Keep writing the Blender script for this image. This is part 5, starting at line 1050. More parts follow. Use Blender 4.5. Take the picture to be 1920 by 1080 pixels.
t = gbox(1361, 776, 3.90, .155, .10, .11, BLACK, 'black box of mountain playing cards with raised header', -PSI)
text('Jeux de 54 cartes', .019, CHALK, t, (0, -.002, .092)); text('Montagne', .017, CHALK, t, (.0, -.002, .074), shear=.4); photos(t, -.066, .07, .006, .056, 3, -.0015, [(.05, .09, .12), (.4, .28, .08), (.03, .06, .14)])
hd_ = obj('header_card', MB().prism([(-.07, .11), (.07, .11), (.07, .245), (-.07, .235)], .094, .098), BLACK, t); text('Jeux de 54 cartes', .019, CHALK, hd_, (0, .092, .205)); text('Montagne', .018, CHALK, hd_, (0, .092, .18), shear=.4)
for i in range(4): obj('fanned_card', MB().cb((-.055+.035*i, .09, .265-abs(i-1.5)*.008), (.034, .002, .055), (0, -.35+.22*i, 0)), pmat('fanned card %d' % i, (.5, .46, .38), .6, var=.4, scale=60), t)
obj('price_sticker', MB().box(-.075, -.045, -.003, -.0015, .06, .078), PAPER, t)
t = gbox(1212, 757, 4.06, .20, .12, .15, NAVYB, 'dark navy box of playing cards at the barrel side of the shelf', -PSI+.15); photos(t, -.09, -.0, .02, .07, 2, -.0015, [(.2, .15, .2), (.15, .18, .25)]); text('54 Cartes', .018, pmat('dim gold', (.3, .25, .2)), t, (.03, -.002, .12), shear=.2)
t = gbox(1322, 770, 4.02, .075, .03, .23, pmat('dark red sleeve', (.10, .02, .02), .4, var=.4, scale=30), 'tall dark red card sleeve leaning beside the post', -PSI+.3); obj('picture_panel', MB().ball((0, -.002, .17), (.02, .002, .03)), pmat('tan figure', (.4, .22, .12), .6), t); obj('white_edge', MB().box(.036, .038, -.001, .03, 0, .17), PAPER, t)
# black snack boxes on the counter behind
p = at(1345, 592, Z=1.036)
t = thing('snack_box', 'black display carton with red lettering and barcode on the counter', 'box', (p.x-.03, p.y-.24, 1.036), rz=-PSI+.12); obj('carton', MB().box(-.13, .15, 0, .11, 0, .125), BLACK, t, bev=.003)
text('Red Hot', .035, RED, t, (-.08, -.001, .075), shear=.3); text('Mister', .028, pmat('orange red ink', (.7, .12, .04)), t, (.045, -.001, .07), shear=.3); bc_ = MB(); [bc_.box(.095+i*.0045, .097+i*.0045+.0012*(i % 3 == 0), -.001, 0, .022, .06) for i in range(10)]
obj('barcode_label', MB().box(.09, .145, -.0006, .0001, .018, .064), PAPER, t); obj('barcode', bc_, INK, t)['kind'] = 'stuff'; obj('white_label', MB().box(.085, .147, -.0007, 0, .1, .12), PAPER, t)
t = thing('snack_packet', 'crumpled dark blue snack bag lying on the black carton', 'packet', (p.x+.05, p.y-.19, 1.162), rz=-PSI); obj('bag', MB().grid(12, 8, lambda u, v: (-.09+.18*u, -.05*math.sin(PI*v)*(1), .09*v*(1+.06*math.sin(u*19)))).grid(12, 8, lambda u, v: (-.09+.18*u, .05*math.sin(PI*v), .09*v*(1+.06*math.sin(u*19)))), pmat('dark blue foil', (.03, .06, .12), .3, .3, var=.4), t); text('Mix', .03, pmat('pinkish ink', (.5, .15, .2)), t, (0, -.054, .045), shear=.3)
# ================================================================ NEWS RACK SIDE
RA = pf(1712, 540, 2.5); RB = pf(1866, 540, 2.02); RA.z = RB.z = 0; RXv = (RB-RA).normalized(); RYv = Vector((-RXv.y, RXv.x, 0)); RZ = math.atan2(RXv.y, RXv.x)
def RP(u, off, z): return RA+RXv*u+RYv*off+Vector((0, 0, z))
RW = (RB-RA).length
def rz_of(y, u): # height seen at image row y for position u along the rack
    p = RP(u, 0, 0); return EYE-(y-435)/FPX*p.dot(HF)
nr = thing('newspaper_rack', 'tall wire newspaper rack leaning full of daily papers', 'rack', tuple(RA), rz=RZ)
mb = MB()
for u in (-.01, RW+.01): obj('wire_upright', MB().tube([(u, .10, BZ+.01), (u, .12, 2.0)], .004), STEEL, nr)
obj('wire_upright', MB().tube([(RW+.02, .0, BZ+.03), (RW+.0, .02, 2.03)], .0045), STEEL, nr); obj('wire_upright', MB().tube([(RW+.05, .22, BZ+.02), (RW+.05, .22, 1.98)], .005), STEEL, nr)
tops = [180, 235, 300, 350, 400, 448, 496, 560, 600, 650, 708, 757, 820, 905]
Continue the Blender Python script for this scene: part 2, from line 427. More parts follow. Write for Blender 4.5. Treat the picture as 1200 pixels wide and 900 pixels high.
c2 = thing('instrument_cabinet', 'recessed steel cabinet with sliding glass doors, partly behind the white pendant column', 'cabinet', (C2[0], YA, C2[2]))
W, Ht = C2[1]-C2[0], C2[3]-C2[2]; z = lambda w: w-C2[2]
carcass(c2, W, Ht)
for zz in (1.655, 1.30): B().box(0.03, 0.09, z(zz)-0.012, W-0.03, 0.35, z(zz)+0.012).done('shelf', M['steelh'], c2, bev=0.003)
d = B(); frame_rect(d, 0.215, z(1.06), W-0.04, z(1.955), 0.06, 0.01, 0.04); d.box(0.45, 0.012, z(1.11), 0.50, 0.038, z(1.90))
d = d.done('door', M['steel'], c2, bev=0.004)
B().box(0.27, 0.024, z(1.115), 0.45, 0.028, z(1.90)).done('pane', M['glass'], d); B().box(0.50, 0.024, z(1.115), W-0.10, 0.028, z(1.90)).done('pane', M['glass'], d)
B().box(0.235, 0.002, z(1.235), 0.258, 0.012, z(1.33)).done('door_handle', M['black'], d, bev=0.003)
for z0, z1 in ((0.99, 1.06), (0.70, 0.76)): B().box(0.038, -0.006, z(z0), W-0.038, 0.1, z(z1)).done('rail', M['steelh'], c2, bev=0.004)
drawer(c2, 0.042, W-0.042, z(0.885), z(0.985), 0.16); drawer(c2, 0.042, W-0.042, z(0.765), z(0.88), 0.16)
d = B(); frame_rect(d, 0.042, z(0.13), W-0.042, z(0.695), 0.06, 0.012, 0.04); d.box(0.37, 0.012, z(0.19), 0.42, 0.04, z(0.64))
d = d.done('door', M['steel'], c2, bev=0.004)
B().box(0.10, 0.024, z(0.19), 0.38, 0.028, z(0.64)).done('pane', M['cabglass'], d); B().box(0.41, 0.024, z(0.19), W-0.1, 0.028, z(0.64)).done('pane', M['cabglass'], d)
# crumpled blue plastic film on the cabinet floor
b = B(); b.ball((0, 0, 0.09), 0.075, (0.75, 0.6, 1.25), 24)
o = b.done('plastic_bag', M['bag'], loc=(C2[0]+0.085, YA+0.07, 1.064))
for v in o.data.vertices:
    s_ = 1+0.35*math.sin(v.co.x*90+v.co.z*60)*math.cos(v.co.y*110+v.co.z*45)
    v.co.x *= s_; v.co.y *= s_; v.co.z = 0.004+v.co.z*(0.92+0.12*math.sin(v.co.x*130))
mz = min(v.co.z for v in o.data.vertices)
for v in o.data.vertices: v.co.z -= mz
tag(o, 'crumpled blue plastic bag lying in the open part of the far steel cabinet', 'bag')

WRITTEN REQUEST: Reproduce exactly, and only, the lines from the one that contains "Continue the Blender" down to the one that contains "W, Ht = C2[1]-C2[0], C2[3]-C2[2];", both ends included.

COMPLETED TASK:
Continue the Blender Python script for this scene: part 2, from line 427. More parts follow. Write for Blender 4.5. Treat the picture as 1200 pixels wide and 900 pixels high.
c2 = thing('instrument_cabinet', 'recessed steel cabinet with sliding glass doors, partly behind the white pendant column', 'cabinet', (C2[0], YA, C2[2]))
W, Ht = C2[1]-C2[0], C2[3]-C2[2]; z = lambda w: w-C2[2]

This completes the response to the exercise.